GSA sked hits new high with PC buys

More than half of federal computer hardware sales now go through the Federal Supply Schedule

For the first time, agencies are more likely to buy desktop computers, workstations and servers using the General Services Administration's schedule contracts than from other multiple-award contracts or individual competitions.

Market research firm Input reported last week that agencies made 55 percent of their fiscal 2002 computer hardware purchases, about $3.4 billion, via GSA Schedule 70, which covers information technology products and services. The report tracked a steady rise in the use of the schedule, managed by GSA's Federal Supply Service. In 1998, the first year covered in Input's survey, agencies bought only 35 percent of their computer hardware from the schedule.
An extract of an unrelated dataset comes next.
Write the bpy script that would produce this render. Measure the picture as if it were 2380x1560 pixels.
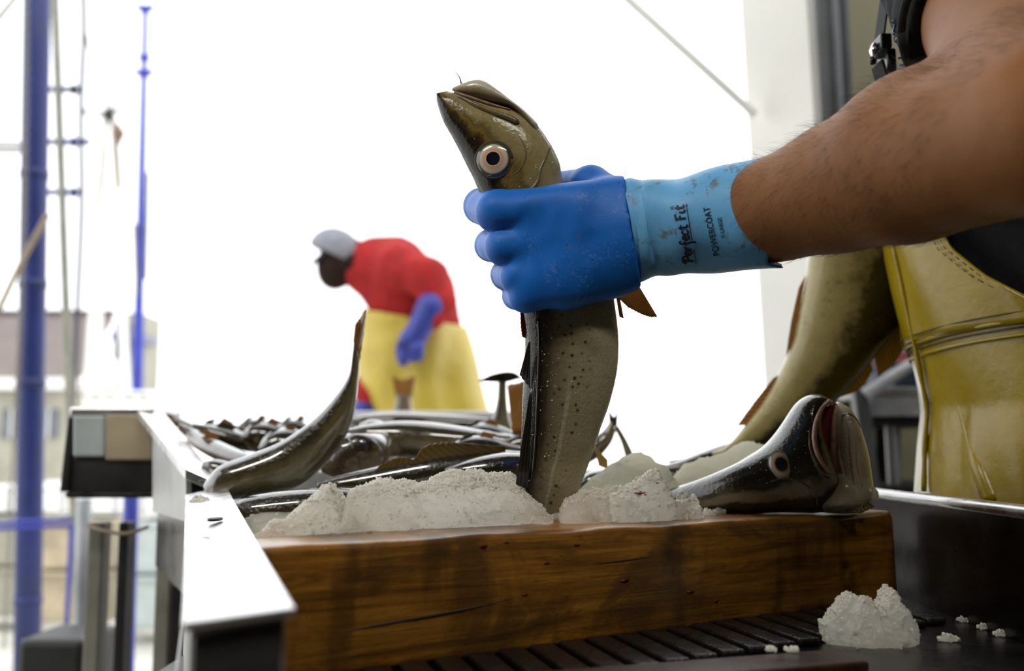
import bpy, bmesh, math, random
import numpy as np
from mathutils import Vector, Matrix
from mathutils.bvhtree import BVHTree

random.seed(7); np.random.seed(7)
for _o in list(bpy.data.objects): bpy.data.objects.remove(_o)
SC = bpy.context.scene
COL = SC.collection

# ------------------------------------------------------------------ camera, sky, exposure
FPX = 2314.0                      # focal length in pixels of the 2380 x 1560 frame
PITCH = math.radians(6.4)
CAM = np.array([0.0, 0.0, 1.05])
FW = np.array([0, math.cos(PITCH), math.sin(PITCH)])
RT = np.array([1.0, 0, 0])
UP = np.array([0, -math.sin(PITCH), math.cos(PITCH)])
cd = bpy.data.cameras.new('camera'); cam = bpy.data.objects.new('camera', cd); COL.objects.link(cam)
cam.location = CAM; cam.rotation_euler = (math.pi/2 + PITCH, 0, 0)
cd.sensor_width = 36; cd.lens = FPX/2380*36; cd.clip_start = .02; cd.clip_end = 300
cd.dof.use_dof = True; cd.dof.focus_distance = .88; cd.dof.aperture_fstop = 3.8
SC.camera = cam

SKY = 3.4; FILL_POWER = 40.0  # sky strength, and power of each added fill lamp
w = bpy.data.worlds.new('overcast_sky'); SC.world = w; w.use_nodes = True
bg = w.node_tree.nodes['Background']; bg.inputs[0].default_value = (.97, .985, 1, 1); bg.inputs[1].default_value = SKY
SC.view_settings.view_transform = 'Standard'; SC.view_settings.look = 'None'
SC.view_settings.exposure = -0.6; SC.view_settings.gamma = 1; SC.view_settings.use_curve_mapping = False

def U(px, py, d):
    return CAM + d*(FW + RT*((px-1190)/FPX) + UP*((780-py)/FPX))
def UZ(px, py, z):
    r = FW + RT*((px-1190)/FPX) + UP*((780-py)/FPX)
    return CAM + r*((z-CAM[2])/r[2])

# ------------------------------------------------------------------ object helpers
def tag(o, label, cat, group=None):
    o['label'] = label; o['category'] = cat
    if group: o['group'] = group
    return o
def empty(name, loc, label=None, cat=None, group=None):
    o = bpy.data.objects.new(name, None); COL.objects.link(o); o.location = tuple(loc)
    o.empty_display_size = .02
    if label: tag(o, label, cat, group)
    return o
def structure(o): o['kind'] = 'structure'; return o
def link(me, name, parent=None, m=None, smooth=True):
    o = bpy.data.objects.new(name, me); COL.objects.link(o)
    if m: me.materials.append(m)
    if smooth and len(me.polygons): me.polygons.foreach_set('use_smooth', [True]*len(me.polygons))
    if parent is not None:
        o.parent = parent
        o.matrix_parent_inverse = world_of(parent).inverted()
    return o
def world_of(o):
    m = Matrix.LocRotScale(o.location, o.rotation_euler, o.scale)
    if o.parent is not None: m = world_of(o.parent) @ o.matrix_parent_inverse @ m
    return m
def mesh(name, v, f, parent=None, m=None, smooth=True, attrs=None):
    """v in world coordinates"""
    me = bpy.data.meshes.new(name)
    v = np.asarray(v, dtype=float)
    me.from_pydata(v.tolist(), [], f if isinstance(f, list) else f.tolist())
    if attrs:
        for k, a in attrs.items():
            at = me.attributes.new(k, 'FLOAT', 'POINT'); at.data.foreach_set('value', np.asarray(a, dtype=np.float32))
    me.update()
    o = link(me, name, parent, m, smooth)
    if parent is None:                       # put the origin at the thing's base
        c = np.array([v[:,0].mean(), v[:,1].mean(), v[:,2].min()])
        me.transform(Matrix.Translation(-Vector(c))); o.location = c
    return o
def quads(nu, nv, closed_v):
    f = []
    for i in range(nu-1):
        for j in range(nv if closed_v else nv-1):
            k = (j+1) % nv
            f.append((i*nv+j, i*nv+k, (i+1)*nv+k, (i+1)*nv+j))
    return f
def boxv(c, s, R=None):
    v = np.array([[x,y,z] for x in (-1,1) for y in (-1,1) for z in (-1,1)], float)*np.array(s)/2
    if R is not None: v = v @ np.array(R).T
    return v + np.array(c)
BOXF = [(0,1,3,2),(4,6,7,5),(0,4,5,1),(2,3,7,6),(0,2,6,4),(1,5,7,3)]
def bev(o, w, seg=2):
    b = o.modifiers.new('bevel', 'BEVEL'); b.width = w; b.segments = seg; b.limit_method = 'ANGLE'
    return o
def box(name, c, s, m, parent=None, R=None, bevel=.003):
    o = mesh(name, boxv(c, s, R), BOXF, parent, m, smooth=False)
    if bevel: bev(o, bevel)
    return o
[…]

Input looked only at hardware purchases, said senior analyst Lauren Jones Shu, who conducted the survey. The survey only counted cases in which agencies bought the hardware themselves, not those in which integrators supplied it as part of a project.

Shu's findings show that federal agencies are increasing use of the schedules to cut the time and expense of buying hardware, she said. "It's easy to order online," she said. The schedule "reduces the time needed to get a solution up and running. Using traditional procurement methods, the average formal solicitation takes 268 days."

Neal Fox, assistant commissioner of GSA's Office of Acquisition, said that the schedules have a large chunk of the federal IT marketplace, and it is constantly growing. Although the overall IT market is much larger than the narrow segment Input examined, the growth the firm measured mirrors the general growth of use of the schedule contracts, he said. Agencies bought $21.3 billion worth of products and services through the schedules in 2002, up 28 percent from $16.6 billion in 2001, Fox said. GSA projects that schedule sales will top $26 billion this year.

The system is popular because agencies don't have to spend resources on conducting straightforward transactions, said Larry Allen, executive vice president of the Coalition for Government Procurement, a Washington, D.C., industry group.

"Agencies need to focus all of their resources on their core missions," he said. "Having the GSA schedules [available] means they are free to do that. Not every customer uses the schedules program correctly every time, but when the rules are followed — and they are in the great majority of cases — the government gets very good competition, and they get good values."

The attitude in government toward the schedule contracts has been changing during the past several years, said Hope Lane, director of GSA schedule services at Aronson and Co., a Rockville, Md., consulting firm. There are some agencies that have resisted using them, she said, largely because of a small but core number of officials who resist new ideas.

"It's not usually agencywide," she said. "But we're seeing more and more of that go away. As soon as one person retires and a new person comes in with awareness of the schedules system, they start using it."

The schedule contracts' popularity increases the importance for businesses wanting to work with the government to appear on the list.

"I'm not sure you can be successful without being on the schedule," said Richard April, senior director of marketing at Cyber-Ark Software Ltd., a developer of security products. "It makes it easy for government procurement guys to get hold of our technology." For many small companies, they must join larger partners and piggyback on their schedule listings, which is the path Cyber-Ark officials have chosen.

Companies also can't regard the competition they go through to get their offerings listed at a discounted price as the end of competition, said Mary Karen Wills, a partner at Beers & Cutler LLC, a Washington, D.C., consulting firm.

Agencies should solicit multiple proposals from schedule holders, but sometimes they hold mini-competitions to get even lower prices, she said. Agencies are discovering that they have more leverage and more incentive to seek better values than they did in a stronger commercial market.

"They're looking for even deeper discounts," Wills said.

"The schedules are the broadest marketplace available to a purchaser," said Alan Chvotkin, senior vice president and counsel at the Professional Services Council. "There's an advantage to incumbency in this marketplace. There's an advantage to familiarity with the government marketplace. Those who are new to the scene and trying to break in may find it frustrating."